Remember, inflation is a general and sustained increase in prices, not just temporary increases or decreases for a few goods and services. What the Fed cares about, what we care about, is the pace of underlying inflation. Transitory spikes or dips aren’t generalized inflation; that’s just the markets working out the ebbs and flows of supply and demand.
Economists have a lot of tools to help them figure out whether the underlying rate of inflation has changed or whether it’s just temporary factors. One method is to use core inflation measures, which automatically ignore volatile food and energy prices. Core inflation does a pretty good job of predicting future inflation rates, but it offends people who think food and energy prices matter in the real world.
Another method has been devised by the Dallas Fed. Its trimmed mean PCE index strips out whatever prices are rising or falling most in a given month, ignoring the outliers on the theory that the biggest price changes are reactions to shocks in individual markets, not part of a general trend.
Researchers at the Dallas Fed point out that the recent spike in the PCE index has been driven by unusually large price increases for goods such as apparel, jewelry, motor vehicles, and drugs, and for services such as air fares, school lunches, tickets for spectator sports and banking fees.

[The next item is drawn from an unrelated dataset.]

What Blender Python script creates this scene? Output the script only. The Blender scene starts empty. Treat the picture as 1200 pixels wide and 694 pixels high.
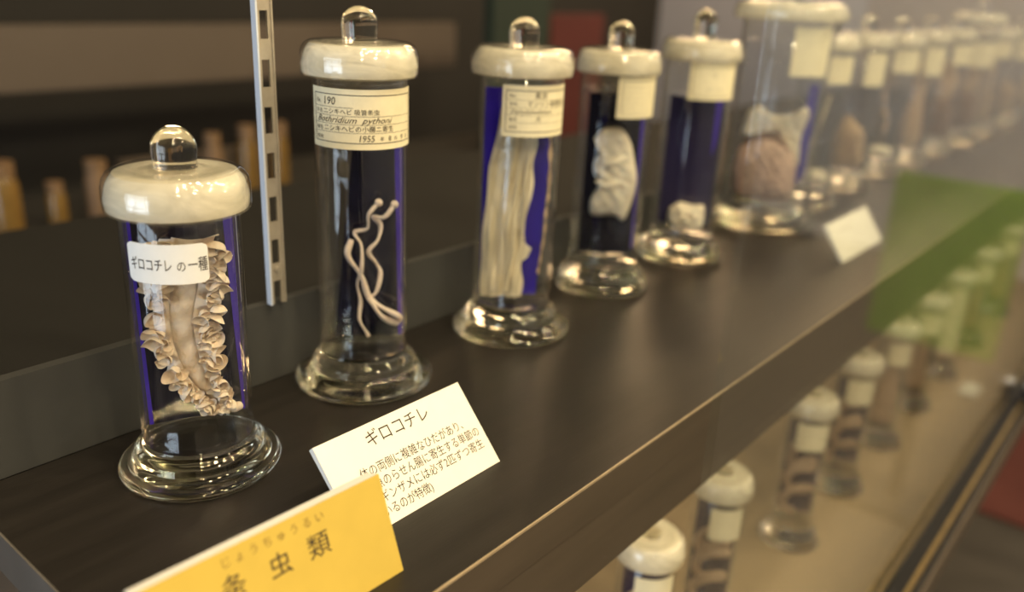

Apparel prices, for instance, are up at a 14% annual rate in the first two months of the year, compared with a 0.9% decrease in 2015. Jewelry and watch prices are up at a 62% annual rate, compared with a 0.7% drop in 2015. Motor vehicle prices are up at a 3.2% rate, compared with a 0.2% rise last year. Drug prices are up at an 11.5% rate, compared with a 1.7% increase last year.
Most likely, the recent spike in the PCE index is due to temporary shocks, not to an acceleration in underlying inflation. There’s no urgency to raise rates on account of hyperinflation lurking right around the corner. In reality, the Fed would be ecstatic if it could get inflation back to 2% any time soon.